■ **PROBLEM STATEMENT**:
Write out the material below again, unchanged.

-- start SOURCE MATERIAL --

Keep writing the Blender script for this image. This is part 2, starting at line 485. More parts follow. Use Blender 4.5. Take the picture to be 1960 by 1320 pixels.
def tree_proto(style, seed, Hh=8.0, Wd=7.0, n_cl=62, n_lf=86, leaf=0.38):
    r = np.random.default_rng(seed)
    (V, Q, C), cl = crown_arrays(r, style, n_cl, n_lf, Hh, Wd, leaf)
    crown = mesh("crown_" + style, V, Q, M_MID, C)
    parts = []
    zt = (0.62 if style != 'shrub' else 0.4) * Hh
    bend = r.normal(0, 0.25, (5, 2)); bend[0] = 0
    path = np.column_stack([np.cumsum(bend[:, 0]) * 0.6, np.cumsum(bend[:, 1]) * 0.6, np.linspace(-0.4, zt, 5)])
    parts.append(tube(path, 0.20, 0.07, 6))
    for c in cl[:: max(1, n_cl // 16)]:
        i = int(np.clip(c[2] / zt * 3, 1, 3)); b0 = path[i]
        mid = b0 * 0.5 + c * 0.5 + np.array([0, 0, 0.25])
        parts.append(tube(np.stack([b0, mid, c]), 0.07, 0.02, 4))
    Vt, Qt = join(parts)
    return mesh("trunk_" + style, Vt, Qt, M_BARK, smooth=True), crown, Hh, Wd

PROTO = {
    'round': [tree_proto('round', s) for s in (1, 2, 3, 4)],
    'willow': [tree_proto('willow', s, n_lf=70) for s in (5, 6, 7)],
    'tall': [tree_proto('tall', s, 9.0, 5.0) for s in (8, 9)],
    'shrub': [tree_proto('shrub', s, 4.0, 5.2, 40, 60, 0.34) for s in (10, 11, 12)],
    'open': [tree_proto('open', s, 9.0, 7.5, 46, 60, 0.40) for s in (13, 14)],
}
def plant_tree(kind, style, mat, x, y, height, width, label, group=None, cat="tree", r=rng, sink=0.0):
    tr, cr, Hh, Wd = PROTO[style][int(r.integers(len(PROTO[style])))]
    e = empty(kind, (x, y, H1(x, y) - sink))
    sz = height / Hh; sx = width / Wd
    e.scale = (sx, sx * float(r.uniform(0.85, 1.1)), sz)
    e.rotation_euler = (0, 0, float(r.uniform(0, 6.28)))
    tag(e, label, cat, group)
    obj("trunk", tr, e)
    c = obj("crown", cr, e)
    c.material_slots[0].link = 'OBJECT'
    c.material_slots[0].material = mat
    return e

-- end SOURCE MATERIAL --

■ **EXERCISE ANSWER**:
Keep writing the Blender script for this image. This is part 2, starting at line 485. More parts follow. Use Blender 4.5. Take the picture to be 1960 by 1320 pixels.
def tree_proto(style, seed, Hh=8.0, Wd=7.0, n_cl=62, n_lf=86, leaf=0.38):
    r = np.random.default_rng(seed)
    (V, Q, C), cl = crown_arrays(r, style, n_cl, n_lf, Hh, Wd, leaf)
    crown = mesh("crown_" + style, V, Q, M_MID, C)
    parts = []
    zt = (0.62 if style != 'shrub' else 0.4) * Hh
    bend = r.normal(0, 0.25, (5, 2)); bend[0] = 0
    path = np.column_stack([np.cumsum(bend[:, 0]) * 0.6, np.cumsum(bend[:, 1]) * 0.6, np.linspace(-0.4, zt, 5)])
    parts.append(tube(path, 0.20, 0.07, 6))
    for c in cl[:: max(1, n_cl // 16)]:
        i = int(np.clip(c[2] / zt * 3, 1, 3)); b0 = path[i]
        mid = b0 * 0.5 + c * 0.5 + np.array([0, 0, 0.25])
        parts.append(tube(np.stack([b0, mid, c]), 0.07, 0.02, 4))
    Vt, Qt = join(parts)
    return mesh("trunk_" + style, Vt, Qt, M_BARK, smooth=True), crown, Hh, Wd

PROTO = {
    'round': [tree_proto('round', s) for s in (1, 2, 3, 4)],
    'willow': [tree_proto('willow', s, n_lf=70) for s in (5, 6, 7)],
    'tall': [tree_proto('tall', s, 9.0, 5.0) for s in (8, 9)],
    'shrub': [tree_proto('shrub', s, 4.0, 5.2, 40, 60, 0.34) for s in (10, 11, 12)],
    'open': [tree_proto('open', s, 9.0, 7.5, 46, 60, 0.40) for s in (13, 14)],
}
def plant_tree(kind, style, mat, x, y, height, width, label, group=None, cat="tree", r=rng, sink=0.0):
    tr, cr, Hh, Wd = PROTO[style][int(r.integers(len(PROTO[style])))]
    e = empty(kind, (x, y, H1(x, y) - sink))
    sz = height / Hh; sx = width / Wd
    e.scale = (sx, sx * float(r.uniform(0.85, 1.1)), sz)
    e.rotation_euler = (0, 0, float(r.uniform(0, 6.28)))
    tag(e, label, cat, group)
    obj("trunk", tr, e)
    c = obj("crown", cr, e)
    c.material_slots[0].link = 'OBJECT'
    c.material_slots[0].material = mat
    return e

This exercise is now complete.